Problem details ->
Repeat the listing that follows, character for character, minus the pictures.

Material ->
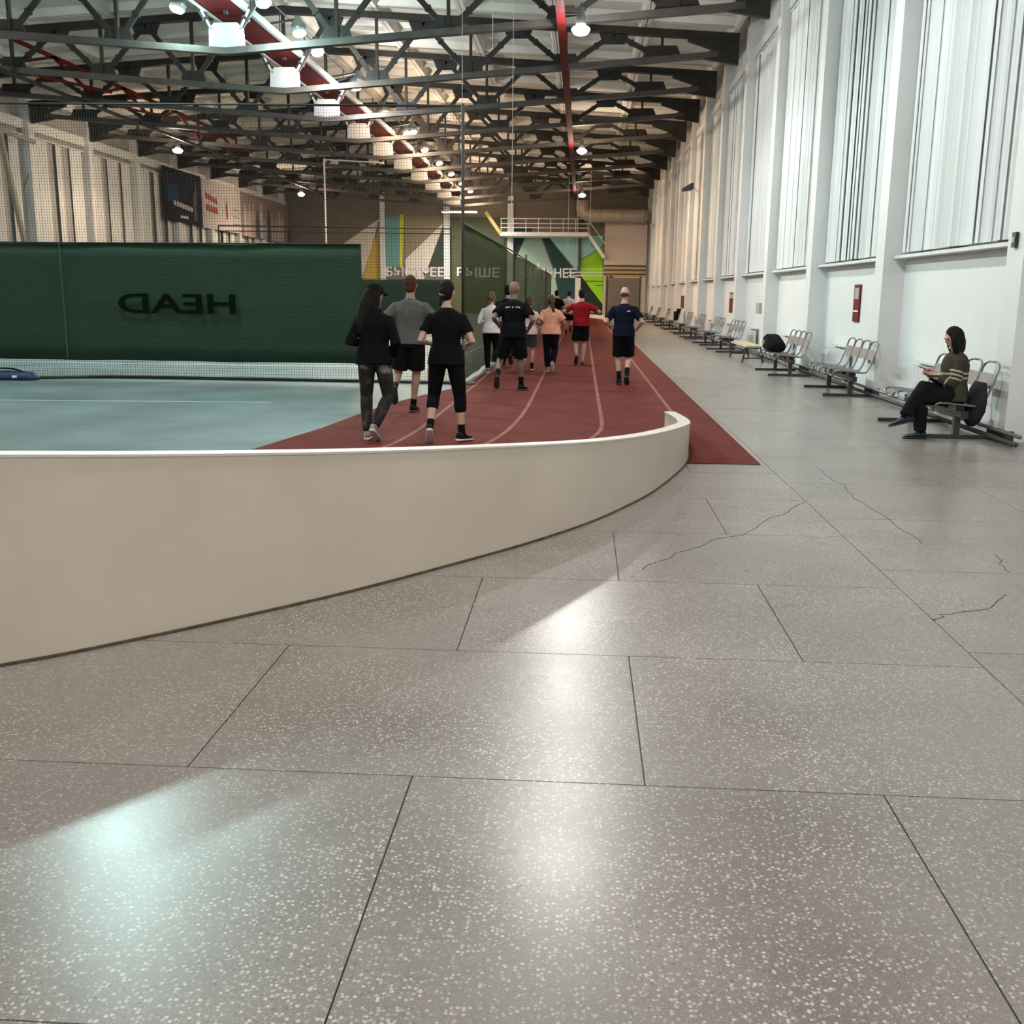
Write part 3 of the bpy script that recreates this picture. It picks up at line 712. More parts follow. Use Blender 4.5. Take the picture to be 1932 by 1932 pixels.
# ------------------------------------------------------------------ left wall: banners and frame
bk = lambda n, c: mat('banner_' + n, c, .8, var=.1, spec=.1)
def banner(y0, y1, z0, z1, m, label, x=XL + .375):
    t = thing('banner', label, 'banner', (x, y0, z0), group='banners on the left wall')
    MB().box(-.03, 0, 0, y1 - y0, 0, z1 - z0).build('sheet', m, t)
    return t
def fig(t, y, z, h, m, m2):
    MB().box(.001, .012, y - .14*h, y + .14*h, z + .45*h, z + .80*h).prism([(y - .13*h, z), (y - .03*h, z), (y, z + .45*h), (y - .12*h, z + .5*h)], .001, .012, lambda a, b, c: (c, a, b)).prism([(y + .03*h, z), (y + .13*h, z), (y + .12*h, z + .5*h), (y, z + .45*h)], .001, .012, lambda a, b, c: (c, a, b)).build('figure', m, t)
    MB().prism([(y + .06*h*cos(a), z + .9*h + .08*h*sin(a)) for a in [2*pi*k/10 for k in range(10)]], .001, .012, lambda a, b, c: (c, a, b)).build('figure_head', m2, t)
    MB().prism([(y + .1*h, z + .75*h), (y + .16*h, z + .72*h), (y + .1*h, z + 1.25*h), (y + .05*h, z + 1.25*h)], .001, .012, lambda a, b, c: (c, a, b)).build('figure_arm', m2, t)
b1 = banner(56.5, 62.1, 5.3, 8.15, bk('black', (.018, .02, .03)), 'black banner with a basketball player, leftmost of the banners')
fig(b1, 4.55, .25, 1.75, bk('grey', (.14, .14, .17)), bk('skin', (.30, .20, .16)))
MB().box(.001, .01, .5, 2.0, 1.05, 2.0).build('picture', bk('blue', (.012, .05, .11)), b1)
for q in range(7): MB().box(.001, .012, 1.3 + .42*q, 1.3 + .42*q + .3, .88 - .03*q, 1.15 - .03*q).build('mark', M['grey'], b1)
MB().box(.001, .012, 2.2, 3.4, .25, .4).build('mark', M['grey'], b1)
b2 = banner(62.2, 69.3, 5.25, 8.1, bk('white', (.58, .54, .53)), 'white banner with dark red strokes and a red player')
rd = bk('red', (.36, .05, .06))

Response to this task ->
Write part 3 of the bpy script that recreates this picture. It picks up at line 712. More parts follow. Use Blender 4.5. Take the picture to be 1932 by 1932 pixels.
# ------------------------------------------------------------------ left wall: banners and frame
bk = lambda n, c: mat('banner_' + n, c, .8, var=.1, spec=.1)
def banner(y0, y1, z0, z1, m, label, x=XL + .375):
    t = thing('banner', label, 'banner', (x, y0, z0), group='banners on the left wall')
    MB().box(-.03, 0, 0, y1 - y0, 0, z1 - z0).build('sheet', m, t)
    return t
def fig(t, y, z, h, m, m2):
    MB().box(.001, .012, y - .14*h, y + .14*h, z + .45*h, z + .80*h).prism([(y - .13*h, z), (y - .03*h, z), (y, z + .45*h), (y - .12*h, z + .5*h)], .001, .012, lambda a, b, c: (c, a, b)).prism([(y + .03*h, z), (y + .13*h, z), (y + .12*h, z + .5*h), (y, z + .45*h)], .001, .012, lambda a, b, c: (c, a, b)).build('figure', m, t)
    MB().prism([(y + .06*h*cos(a), z + .9*h + .08*h*sin(a)) for a in [2*pi*k/10 for k in range(10)]], .001, .012, lambda a, b, c: (c, a, b)).build('figure_head', m2, t)
    MB().prism([(y + .1*h, z + .75*h), (y + .16*h, z + .72*h), (y + .1*h, z + 1.25*h), (y + .05*h, z + 1.25*h)], .001, .012, lambda a, b, c: (c, a, b)).build('figure_arm', m2, t)
b1 = banner(56.5, 62.1, 5.3, 8.15, bk('black', (.018, .02, .03)), 'black banner with a basketball player, leftmost of the banners')
fig(b1, 4.55, .25, 1.75, bk('grey', (.14, .14, .17)), bk('skin', (.30, .20, .16)))
MB().box(.001, .01, .5, 2.0, 1.05, 2.0).build('picture', bk('blue', (.012, .05, .11)), b1)
for q in range(7): MB().box(.001, .012, 1.3 + .42*q, 1.3 + .42*q + .3, .88 - .03*q, 1.15 - .03*q).build('mark', M['grey'], b1)
MB().box(.001, .012, 2.2, 3.4, .25, .4).build('mark', M['grey'], b1)
b2 = banner(62.2, 69.3, 5.25, 8.1, bk('white', (.58, .54, .53)), 'white banner with dark red strokes and a red player')
rd = bk('red', (.36, .05, .06))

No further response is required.